### THE REQUEST
Copy every line of the data that includes the string "objects".

### INFORMATION SUPPLIED
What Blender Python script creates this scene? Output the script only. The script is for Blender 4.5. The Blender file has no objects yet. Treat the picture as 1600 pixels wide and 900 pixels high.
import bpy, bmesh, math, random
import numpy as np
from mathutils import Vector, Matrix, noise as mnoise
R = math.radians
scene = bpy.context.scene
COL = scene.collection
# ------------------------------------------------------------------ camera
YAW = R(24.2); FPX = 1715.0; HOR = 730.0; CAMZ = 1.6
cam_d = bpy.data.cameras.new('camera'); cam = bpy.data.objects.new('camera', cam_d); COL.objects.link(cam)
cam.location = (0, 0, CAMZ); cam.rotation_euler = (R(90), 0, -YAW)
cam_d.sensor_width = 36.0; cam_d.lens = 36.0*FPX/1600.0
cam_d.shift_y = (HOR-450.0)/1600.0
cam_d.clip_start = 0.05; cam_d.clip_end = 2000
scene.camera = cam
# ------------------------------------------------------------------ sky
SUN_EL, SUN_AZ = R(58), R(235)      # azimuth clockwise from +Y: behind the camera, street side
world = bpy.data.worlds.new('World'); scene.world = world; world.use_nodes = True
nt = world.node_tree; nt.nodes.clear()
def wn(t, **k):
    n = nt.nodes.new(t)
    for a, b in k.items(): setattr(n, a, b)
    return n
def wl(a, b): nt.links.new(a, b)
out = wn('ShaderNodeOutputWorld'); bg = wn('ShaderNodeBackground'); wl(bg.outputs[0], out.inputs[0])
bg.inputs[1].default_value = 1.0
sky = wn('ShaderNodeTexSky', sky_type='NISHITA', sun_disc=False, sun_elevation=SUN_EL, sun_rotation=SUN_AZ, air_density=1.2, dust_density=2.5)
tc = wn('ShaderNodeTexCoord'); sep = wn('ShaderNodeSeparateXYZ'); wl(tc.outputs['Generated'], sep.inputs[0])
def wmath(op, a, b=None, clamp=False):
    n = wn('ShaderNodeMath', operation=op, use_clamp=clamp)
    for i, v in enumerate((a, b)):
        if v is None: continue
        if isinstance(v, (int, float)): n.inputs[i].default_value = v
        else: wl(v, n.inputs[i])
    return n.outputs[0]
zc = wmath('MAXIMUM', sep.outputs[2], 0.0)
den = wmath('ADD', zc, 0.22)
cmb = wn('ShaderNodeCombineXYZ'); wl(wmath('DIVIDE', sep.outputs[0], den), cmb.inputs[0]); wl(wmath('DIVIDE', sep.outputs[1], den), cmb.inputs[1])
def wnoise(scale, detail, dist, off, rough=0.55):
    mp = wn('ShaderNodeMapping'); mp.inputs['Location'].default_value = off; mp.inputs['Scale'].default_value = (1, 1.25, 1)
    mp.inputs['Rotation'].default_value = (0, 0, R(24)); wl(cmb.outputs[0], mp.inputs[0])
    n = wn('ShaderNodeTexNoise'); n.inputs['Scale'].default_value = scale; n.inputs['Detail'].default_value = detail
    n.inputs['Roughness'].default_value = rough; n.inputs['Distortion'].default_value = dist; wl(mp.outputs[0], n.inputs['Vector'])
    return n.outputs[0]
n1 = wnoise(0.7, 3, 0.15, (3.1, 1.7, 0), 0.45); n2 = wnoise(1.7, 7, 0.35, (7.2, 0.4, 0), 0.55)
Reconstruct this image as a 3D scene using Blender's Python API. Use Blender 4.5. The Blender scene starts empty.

### SOLVED EXERCISE
What Blender Python script creates this scene? Output the script only. The script is for Blender 4.5. The Blender file has no objects yet. Treat the picture as 1600 pixels wide and 900 pixels high.
cam_d = bpy.data.cameras.new('camera'); cam = bpy.data.objects.new('camera', cam_d); COL.objects.link(cam)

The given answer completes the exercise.